DE LUNES A LUNES
El artículo 54 de la Ley de Arbitraje,
promulgada mediante Decreto Legislativo 1071, establece que “salvo acuerdo en
contrario de las partes, el tribunal arbitral decidirá la controversia en un
solo laudo o en tantos laudos parciales como estime necesarios.” La salvedad permite
que las partes convengan que la controversia se decida a través de un número
determinado de laudos o de uno preliminar y otro definitivo, en cuyo caso el
tribunal ya no podrá decidir cómo hacerlo sino limitarse a dar cumplimiento a
lo dispuesto por ellas.
A continuación, el artículo 55 precisa, en la
primera parte de su inciso 1, que “todo laudo deberá constar por escrito y ser
firmado por los árbitros, quienes podrán expresar su opinión discrepante.” Que
tenga que constar por escrito es obvio y que sea firmado por los árbitros
también, aunque justo es reconocer que la norma pudo decir “ser escrito y
firmado” y no lo dijo, lo que eventualmente abre la posibilidad para que el
laudo en efecto no sea redactado personalmente por los árbitros, lo que podría
parecer una herejía para algunos.
El artículo 32 estipula que la aceptación del
nombramiento “obliga a los árbitros y, en su caso, a la institución arbitral, a
cumplir el encargo, incurriendo si no lo hicieren, en responsabilidad por los
daños y perjuicios que causaren por dolo o culpa inexcusable.” Nada más.
El inciso 2 del artículo 52, por su parte, advierte
que “los árbitros tienen la obligación de votar en todas las decisiones. Si no
lo hacen, se considera que se adhieren a la decisión en mayoría o a la del
presidente, según corresponda”, precepto que está destinado a darle facilidades
al proceso para que camine rápidamente pero que al mismo tiempo refuerza la
idea de que los árbitros deciden pero no necesariamente elaboran los textos de
cada decisión o resolución como se suelen denominar, tarea que eventualmente
puede ser confiada a sus secretarios o demás asistentes aunque siempre
conservando ellos mismos la responsabilidad no sólo por el encargo sino por
todos los daños y perjuicios que pudieran ocasionar.
La reflexión trae a cuento cierta práctica judicial,
que era común en algunas salas de la corte, según refiere la tradición, en las
que, luego de escuchar los alegatos de las partes, los vocales ponían una letra
en la carátula del expediente que era la indicación para no olvidar lo
acordado, como podrían argüir algunos, o para que los auxiliares procedan a
redactar el texto de la resolución con la que se confirmaba o se revocaba la
sentencia apelada, como podrían aducir otros.

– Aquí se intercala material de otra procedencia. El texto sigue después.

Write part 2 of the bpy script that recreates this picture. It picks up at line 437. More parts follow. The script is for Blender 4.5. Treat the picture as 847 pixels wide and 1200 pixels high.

Dícese incluso que a menudo los ujieres tenían
redactados los textos con la debida anticipación con el objeto de tener
avanzadas las tareas y no quedarse trabajando hasta tarde y que en algunas
ocasiones se les desbarataba todo el esfuerzo y debían empezar de nuevo, porque
el borrador que habían preparado estaba orientado en un sentido, por ejemplo
para confirmar la sentencia, y los vocales finalmente decidían en otro, en
nuestro caso, revocándola.
La crónica da cuenta que en más de una oportunidad
los secretarios se negaron a rehacer sus textos y simplemente, para sorpresa de
sus superiores y de las partes en conflicto, optaron por acomodar los mismos
borradores en una rápida maniobra que invariablemente traía como resultado esas
resoluciones cuya lectura inicial apunta en una dirección y en el tramo final,
contra todo pronóstico, se remata velozmente en otra.
Obviamente eso no ocurre en el proceso
arbitral ni ocurre de seguro en el Poder Judicial de nuestros tiempos. La
referencia vale, en cualquier caso, para resaltar la importancia de la
responsabilidad que asume el árbitro en el ejercicio de una función
jurisdiccional reconocida por la Constitución Política del Perú. Él es el
responsable de todo lo que suscribe y él es el que dirige todo el proceso, sea
como árbitro único, como miembro de un colegiado o como presidente del propio
tribunal. Lo que haga en la intimidad de su despacho, confiando si le parece la
redacción de parte o del íntegro de sus resoluciones a sus abogados asistentes,
al secretario del proceso o a quien considere pertinente, también es su
responsabilidad. Lo que no debe hacer es imponer que tales asistentes sustenten
ante los demás miembros del tribunal sus posiciones porque eso sí sería poner
en evidencia su absoluto desconocimiento de las posiciones que asume.